Scenes as source code:
- - - - - - -

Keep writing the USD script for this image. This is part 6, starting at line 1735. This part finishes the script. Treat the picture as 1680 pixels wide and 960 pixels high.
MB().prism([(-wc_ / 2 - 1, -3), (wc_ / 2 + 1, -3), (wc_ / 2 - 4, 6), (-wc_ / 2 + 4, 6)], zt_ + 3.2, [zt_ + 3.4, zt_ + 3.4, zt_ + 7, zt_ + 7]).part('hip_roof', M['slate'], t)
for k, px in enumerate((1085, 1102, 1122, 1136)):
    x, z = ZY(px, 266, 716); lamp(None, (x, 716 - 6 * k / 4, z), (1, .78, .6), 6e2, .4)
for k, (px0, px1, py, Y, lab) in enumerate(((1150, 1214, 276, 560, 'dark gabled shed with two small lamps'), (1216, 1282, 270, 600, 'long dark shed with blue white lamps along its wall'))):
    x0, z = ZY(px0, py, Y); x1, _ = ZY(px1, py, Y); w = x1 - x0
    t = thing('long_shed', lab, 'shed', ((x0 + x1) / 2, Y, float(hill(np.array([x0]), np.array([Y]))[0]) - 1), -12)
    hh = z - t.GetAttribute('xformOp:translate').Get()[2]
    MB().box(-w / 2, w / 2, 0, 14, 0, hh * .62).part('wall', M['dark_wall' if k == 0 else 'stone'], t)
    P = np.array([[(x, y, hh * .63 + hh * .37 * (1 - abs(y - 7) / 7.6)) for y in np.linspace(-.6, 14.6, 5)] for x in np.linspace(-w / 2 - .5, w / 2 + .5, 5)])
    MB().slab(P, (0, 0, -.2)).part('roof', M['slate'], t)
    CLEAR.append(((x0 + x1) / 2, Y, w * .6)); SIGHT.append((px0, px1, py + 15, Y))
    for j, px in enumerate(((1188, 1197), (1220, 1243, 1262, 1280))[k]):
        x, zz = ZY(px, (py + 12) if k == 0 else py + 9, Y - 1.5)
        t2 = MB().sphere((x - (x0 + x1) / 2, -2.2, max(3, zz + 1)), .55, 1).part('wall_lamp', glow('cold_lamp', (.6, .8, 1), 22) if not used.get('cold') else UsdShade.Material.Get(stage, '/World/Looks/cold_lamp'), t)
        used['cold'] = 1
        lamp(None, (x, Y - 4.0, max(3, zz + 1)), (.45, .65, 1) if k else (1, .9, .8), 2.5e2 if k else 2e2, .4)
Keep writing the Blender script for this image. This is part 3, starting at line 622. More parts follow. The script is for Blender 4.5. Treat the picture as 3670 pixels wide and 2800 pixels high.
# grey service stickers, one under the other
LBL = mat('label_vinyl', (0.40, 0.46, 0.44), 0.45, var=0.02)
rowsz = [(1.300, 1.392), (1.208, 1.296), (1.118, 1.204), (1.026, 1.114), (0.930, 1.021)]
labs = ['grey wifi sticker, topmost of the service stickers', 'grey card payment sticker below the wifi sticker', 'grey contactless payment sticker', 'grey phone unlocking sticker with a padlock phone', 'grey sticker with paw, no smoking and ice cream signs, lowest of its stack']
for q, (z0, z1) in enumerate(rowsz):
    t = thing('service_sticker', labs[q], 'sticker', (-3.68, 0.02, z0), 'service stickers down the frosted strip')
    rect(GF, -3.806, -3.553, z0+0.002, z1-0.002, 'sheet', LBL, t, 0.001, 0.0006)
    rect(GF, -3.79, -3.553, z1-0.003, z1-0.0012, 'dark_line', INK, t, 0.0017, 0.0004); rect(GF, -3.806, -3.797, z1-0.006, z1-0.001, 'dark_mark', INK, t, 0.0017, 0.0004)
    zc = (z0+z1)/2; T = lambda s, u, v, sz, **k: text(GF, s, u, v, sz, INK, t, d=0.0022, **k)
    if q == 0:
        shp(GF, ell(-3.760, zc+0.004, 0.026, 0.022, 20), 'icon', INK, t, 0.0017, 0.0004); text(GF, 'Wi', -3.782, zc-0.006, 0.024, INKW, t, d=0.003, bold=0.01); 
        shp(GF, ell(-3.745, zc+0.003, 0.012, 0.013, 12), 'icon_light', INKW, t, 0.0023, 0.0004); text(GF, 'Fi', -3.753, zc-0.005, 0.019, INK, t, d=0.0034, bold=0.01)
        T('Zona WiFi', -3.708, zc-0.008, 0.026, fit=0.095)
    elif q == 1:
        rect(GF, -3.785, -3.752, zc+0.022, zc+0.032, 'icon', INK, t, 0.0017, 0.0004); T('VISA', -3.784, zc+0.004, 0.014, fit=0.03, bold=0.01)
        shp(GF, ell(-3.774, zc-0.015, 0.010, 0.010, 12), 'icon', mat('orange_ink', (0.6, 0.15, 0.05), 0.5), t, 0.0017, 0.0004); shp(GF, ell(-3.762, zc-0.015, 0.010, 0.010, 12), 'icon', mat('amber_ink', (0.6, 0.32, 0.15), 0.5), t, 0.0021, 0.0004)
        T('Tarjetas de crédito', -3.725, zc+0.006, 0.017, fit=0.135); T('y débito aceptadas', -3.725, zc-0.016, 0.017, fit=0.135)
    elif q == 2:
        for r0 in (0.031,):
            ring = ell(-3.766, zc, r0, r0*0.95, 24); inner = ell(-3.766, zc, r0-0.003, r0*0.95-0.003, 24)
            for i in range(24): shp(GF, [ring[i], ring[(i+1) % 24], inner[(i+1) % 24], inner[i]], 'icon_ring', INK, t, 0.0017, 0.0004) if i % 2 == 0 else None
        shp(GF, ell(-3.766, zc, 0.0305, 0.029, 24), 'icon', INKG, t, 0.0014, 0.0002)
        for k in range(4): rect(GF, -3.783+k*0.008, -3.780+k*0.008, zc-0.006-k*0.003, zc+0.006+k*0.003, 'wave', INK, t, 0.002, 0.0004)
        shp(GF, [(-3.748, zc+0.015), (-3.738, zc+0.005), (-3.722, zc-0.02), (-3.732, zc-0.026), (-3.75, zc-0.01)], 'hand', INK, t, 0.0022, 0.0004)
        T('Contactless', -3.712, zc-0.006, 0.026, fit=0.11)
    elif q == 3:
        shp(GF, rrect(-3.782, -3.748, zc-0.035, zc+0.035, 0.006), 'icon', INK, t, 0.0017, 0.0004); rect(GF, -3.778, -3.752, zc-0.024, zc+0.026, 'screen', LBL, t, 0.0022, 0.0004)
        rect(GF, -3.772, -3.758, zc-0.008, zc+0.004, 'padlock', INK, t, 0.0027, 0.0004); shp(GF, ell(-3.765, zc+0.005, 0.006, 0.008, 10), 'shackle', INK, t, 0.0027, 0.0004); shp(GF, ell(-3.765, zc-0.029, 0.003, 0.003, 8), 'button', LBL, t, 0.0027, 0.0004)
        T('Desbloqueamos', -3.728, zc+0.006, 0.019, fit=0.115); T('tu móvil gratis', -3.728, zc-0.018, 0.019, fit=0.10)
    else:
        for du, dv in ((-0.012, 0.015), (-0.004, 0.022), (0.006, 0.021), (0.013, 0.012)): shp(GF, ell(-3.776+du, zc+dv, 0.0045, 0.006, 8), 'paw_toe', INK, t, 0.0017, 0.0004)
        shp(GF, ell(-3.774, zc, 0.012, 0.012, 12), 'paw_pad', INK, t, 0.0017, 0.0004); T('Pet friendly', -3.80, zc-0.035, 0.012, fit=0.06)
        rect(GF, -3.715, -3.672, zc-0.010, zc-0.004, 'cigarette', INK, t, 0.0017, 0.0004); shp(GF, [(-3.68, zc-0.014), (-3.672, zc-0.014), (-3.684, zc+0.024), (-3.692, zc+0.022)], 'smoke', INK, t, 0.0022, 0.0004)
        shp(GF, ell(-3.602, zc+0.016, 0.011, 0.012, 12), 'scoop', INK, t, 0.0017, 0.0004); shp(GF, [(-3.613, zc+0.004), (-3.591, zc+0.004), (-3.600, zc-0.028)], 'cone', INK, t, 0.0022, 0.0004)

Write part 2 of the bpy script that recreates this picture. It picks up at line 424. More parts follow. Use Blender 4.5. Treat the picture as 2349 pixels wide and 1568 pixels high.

- - - - - - -

**The request:** Which lines in the listing above hold the word "Blender"? Show each of them.

**Written response:**
Keep writing the Blender script for this image. This is part 3, starting at line 622. More parts follow. The script is for Blender 4.5. Treat the picture as 3670 pixels wide and 2800 pixels high.
Write part 2 of the bpy script that recreates this picture. It picks up at line 424. More parts follow. Use Blender 4.5. Treat the picture as 2349 pixels wide and 1568 pixels high.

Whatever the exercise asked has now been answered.